Later on in August, the Senate voted for her indictment by 59 to 21, finding that there was enough evidence for trial. The trial occurred through the month and finally on 31 August 2016, the Senate voted, by another clear margin of 61 to 20, to impeach Ms Rousseff. She was officially removed from office. Now Michel Temer, the previous Vice President who acted in place of Ms Rousseff during these proceedings, has assumed office as President of Brazil. He will face re-election in 2018, before Ms Rouseff’s term was set to end on 1 January 2019.

However, throughout the year Ms Rousseff and her supporters have claimed these proceedings are a ‘coup’ and ‘conspiracy’, designed to usurp her political power. After the impeachment, she maintained that Congress had ‘condemned an innocent’. These are not the unfounded rally cries of a President caught red-handed; the alleged plotting and dealing of Mr Temer is a narrative that ‘will be polari[s]ing for a long time in Brazil’. Ms Rousseff and her supporters claim that the new President saw this as an opportunity to take power in a plot that had been planned for months, especially after Mr Temer was implicated in the Petrobras scandal where billions of state oil money was routed through hidden accounts for kickbacks and bribes.

When Ms Rousseff entered office, she sought to ‘clean house’; she was explicit from the start that corruption would not be tolerated in her government – the expectation was clear: if you were a minister or aide and accused of corruption, you had to resign. Six ministers left office under these conditions in the first year.

Like a contemporary morality play, the tragi-comedy of Brazil’s recent politics offers a lens for us to question what it means to be a democracy in the 21st century. In the context of a government where no one seems to have clean hands, are checks and balances of government accountability morally neutral? The mechanism of impeachment demonstrates that even a head of state is not beyond the reproach of law. In principle, it is the rule of law at work. By all accounts, Congress complied with all legal requirements to remove Ms Rousseff.

But in practice, the moral grounding is not so clear.

The irony is fraught: over half of those in Congress are under investigation for charges including electoral fraud, corruption and even homicide; of the 21 deputies embroiled in the Petrobras scandal, 16 voted to impeach Ms Rousseff.

Brazil is a diverse nation, but Mr Temer had appointed an all-male, all-white cabinet in the interim phase. Venezuelan President Nicolás Maduro and El Salvadorian President Salvador Sánchez Cerén expressed their support for Ms Rousseff, despairing that one of the democratic strongholds of South America had been lost.

Ms Rousseff’s impeachment has been called a ‘misuse of democratic procedure’, as it is ultimately more akin to a political attack than a demonstration of executive accountability. The Brazilian Congress has no mechanism of a ‘no-confidence’ vote and some contend impeachment was the next best tool for Congress to topple its leader for her unpopular economic policies.  The democratic interests of the Brazilian people are not being best served by this impeachment; the general sentiment amongst critics and citizens alike is general distrust – there is scepticism about Brazil’s political class and commentators have labelled the situation everything from ‘dysfunctional’ to ‘circuslike’.

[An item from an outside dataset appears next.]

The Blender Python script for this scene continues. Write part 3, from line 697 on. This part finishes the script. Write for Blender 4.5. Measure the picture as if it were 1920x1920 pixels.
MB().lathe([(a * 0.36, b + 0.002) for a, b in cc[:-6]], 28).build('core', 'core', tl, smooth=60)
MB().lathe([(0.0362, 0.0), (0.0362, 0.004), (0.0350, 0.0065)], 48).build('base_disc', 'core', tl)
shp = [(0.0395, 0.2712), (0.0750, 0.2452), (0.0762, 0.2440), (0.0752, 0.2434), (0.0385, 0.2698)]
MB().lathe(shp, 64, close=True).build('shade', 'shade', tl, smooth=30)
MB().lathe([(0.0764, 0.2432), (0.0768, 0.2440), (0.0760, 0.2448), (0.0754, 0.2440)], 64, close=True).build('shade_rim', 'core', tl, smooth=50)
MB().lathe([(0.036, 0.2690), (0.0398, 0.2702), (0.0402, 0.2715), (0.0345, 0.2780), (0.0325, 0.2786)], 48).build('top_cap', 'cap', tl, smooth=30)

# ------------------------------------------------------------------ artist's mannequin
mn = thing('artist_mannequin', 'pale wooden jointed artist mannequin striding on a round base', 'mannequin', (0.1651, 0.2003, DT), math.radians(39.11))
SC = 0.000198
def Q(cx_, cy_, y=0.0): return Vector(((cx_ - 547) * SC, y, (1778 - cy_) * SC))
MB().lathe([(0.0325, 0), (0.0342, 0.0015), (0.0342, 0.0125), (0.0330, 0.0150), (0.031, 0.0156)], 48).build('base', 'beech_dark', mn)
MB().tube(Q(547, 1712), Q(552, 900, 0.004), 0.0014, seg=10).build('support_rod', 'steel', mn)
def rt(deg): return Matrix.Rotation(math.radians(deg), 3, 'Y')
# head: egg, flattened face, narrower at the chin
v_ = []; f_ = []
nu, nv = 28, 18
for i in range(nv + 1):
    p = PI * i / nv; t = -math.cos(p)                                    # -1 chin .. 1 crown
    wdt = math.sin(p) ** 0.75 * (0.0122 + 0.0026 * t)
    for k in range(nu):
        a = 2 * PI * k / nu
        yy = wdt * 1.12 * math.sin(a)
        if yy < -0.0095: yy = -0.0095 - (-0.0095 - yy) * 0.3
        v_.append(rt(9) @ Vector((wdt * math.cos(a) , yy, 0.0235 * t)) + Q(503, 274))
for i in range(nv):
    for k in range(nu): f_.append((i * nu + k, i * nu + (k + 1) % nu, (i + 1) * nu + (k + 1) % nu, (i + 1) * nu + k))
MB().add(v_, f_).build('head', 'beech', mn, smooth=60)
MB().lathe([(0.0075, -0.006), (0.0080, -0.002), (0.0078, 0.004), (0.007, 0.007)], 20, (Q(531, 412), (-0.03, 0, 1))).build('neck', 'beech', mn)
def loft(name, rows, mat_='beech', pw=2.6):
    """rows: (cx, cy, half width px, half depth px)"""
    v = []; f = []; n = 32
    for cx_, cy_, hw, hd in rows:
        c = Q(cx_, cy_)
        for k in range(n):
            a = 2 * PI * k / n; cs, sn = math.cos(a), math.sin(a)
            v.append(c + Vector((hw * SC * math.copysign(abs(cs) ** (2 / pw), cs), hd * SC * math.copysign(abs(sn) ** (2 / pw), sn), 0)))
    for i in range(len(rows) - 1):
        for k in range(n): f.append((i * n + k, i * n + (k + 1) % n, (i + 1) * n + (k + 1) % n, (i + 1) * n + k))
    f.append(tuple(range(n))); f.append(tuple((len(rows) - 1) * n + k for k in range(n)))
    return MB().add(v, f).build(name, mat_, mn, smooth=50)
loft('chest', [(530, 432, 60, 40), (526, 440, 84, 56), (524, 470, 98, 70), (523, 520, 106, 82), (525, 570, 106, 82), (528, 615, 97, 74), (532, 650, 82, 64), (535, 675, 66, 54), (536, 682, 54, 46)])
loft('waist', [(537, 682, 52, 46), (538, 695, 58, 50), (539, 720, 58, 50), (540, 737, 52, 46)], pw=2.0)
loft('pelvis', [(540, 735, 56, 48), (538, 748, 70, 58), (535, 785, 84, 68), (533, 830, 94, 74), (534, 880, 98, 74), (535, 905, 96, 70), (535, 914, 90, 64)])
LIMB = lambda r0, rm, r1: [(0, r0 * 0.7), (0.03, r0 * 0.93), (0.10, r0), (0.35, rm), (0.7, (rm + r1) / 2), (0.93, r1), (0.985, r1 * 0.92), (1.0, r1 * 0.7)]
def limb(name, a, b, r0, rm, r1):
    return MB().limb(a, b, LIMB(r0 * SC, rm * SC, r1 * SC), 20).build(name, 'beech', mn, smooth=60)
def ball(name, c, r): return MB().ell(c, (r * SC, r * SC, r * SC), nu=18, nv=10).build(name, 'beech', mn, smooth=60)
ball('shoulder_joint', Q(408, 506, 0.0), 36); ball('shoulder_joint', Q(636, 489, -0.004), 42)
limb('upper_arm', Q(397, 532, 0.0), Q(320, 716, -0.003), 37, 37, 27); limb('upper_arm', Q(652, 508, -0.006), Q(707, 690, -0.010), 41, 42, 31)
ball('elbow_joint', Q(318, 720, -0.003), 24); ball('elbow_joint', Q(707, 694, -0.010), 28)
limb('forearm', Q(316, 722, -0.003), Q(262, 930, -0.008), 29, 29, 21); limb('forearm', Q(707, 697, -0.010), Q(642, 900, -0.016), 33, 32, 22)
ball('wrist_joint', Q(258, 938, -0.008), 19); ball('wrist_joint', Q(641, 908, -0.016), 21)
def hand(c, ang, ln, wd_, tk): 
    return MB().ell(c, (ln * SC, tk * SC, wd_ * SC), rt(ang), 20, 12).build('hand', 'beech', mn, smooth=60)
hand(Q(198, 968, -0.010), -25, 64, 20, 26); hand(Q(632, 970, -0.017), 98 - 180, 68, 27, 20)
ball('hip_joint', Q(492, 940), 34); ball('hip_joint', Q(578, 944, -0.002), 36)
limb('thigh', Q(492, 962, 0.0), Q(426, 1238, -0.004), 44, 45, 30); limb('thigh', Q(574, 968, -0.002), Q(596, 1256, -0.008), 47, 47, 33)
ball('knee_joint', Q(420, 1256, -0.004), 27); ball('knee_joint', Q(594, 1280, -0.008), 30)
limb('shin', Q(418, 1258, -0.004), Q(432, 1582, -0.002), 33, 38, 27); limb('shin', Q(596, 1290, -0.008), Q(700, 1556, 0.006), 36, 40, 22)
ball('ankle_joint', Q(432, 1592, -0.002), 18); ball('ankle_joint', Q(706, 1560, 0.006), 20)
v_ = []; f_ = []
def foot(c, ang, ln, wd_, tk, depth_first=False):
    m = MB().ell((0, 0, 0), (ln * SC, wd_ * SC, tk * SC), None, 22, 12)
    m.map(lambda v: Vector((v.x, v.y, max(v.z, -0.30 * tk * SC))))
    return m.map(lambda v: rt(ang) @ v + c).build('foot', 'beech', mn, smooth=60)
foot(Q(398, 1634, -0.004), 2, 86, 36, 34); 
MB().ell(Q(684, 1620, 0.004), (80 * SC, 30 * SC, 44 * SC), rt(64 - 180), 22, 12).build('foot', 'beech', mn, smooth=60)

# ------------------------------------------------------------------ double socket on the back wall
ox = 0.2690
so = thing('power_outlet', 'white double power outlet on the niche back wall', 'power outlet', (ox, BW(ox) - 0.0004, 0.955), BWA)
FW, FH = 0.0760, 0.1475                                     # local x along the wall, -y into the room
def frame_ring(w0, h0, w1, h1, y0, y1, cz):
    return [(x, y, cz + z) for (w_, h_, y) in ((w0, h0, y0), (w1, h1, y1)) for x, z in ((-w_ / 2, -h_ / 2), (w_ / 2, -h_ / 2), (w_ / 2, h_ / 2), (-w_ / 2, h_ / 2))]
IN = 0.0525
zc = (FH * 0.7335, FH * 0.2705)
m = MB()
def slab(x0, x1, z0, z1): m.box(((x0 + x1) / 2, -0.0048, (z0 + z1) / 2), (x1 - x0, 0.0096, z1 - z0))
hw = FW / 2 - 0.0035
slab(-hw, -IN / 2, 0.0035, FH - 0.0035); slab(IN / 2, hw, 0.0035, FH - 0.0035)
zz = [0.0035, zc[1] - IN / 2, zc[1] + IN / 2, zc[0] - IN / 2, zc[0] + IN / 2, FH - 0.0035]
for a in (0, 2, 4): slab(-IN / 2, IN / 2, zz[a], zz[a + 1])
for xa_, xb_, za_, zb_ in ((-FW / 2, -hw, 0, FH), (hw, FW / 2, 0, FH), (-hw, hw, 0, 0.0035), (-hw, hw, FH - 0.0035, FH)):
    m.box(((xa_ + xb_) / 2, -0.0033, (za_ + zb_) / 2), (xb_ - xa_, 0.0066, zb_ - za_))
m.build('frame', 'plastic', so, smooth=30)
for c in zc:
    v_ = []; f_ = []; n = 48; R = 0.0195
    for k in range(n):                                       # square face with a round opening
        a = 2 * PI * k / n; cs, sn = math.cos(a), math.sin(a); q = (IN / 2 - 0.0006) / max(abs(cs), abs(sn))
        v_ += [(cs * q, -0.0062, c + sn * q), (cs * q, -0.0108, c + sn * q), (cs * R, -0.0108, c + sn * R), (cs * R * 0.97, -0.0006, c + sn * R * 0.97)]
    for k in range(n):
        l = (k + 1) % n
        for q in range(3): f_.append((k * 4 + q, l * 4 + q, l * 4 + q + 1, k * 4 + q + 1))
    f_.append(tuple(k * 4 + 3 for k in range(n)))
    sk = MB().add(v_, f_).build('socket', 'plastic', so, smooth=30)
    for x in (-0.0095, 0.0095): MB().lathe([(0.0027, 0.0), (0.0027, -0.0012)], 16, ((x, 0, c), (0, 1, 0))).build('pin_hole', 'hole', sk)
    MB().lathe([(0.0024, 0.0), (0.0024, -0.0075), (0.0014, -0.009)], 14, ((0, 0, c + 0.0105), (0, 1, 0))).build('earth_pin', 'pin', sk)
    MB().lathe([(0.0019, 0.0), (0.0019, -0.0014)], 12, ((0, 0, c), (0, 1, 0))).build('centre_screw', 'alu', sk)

The change in power was undemocratic in form and substance. Brazil now has a new President and leadership who were not elected by its people. On its face the new cabinet is less diverse. By implication, it is also less representative of the diverse and deeply unequal Brazilian populace and therefore less democratic. Public confidence has also significantly diminished due to the political turmoil over the past six months. Overall, this mechanism of government accountability, does not appear to actually do its job when it has effectively substituted ‘one President tainted by scandal for another.

The institutional legitimacy of the Brazilian government, the tenets of democracy and the ordinary citizens of Brazil have not positively benefited from this. With the wrongs of Ms Rousseff’s economic administration and Mr Temer’s alleged unscrupulous dealings, the situation appears like a choice of the lesser of two evils. Yet the biggest problem is that the Brazilian people, the citizens to which the government are accountable, were deprived of their choice. No elections were held to demonstrate the people’s approval or disapproval of Ms Rousseff’s actions; they were not able to exercise their civic voice to remove or retain their democratically-elected President in light of her actions.

The Brazilian Congress’ use of impeachment procedures against Ms Rousseff reflects the rule of law in form but not substance. Democracy is more than utilising the mechanisms of executive accountability – these mechanisms must actually serve a public purpose and reflect an overall notion of democratic legitimacy.

Ms Rousseff’s impeachment serves as a reminder that checks and balances do not exist in a vacuum; they should serve a greater purpose which supports the integrity of the democratic system and underpins the tenets of the rule of law.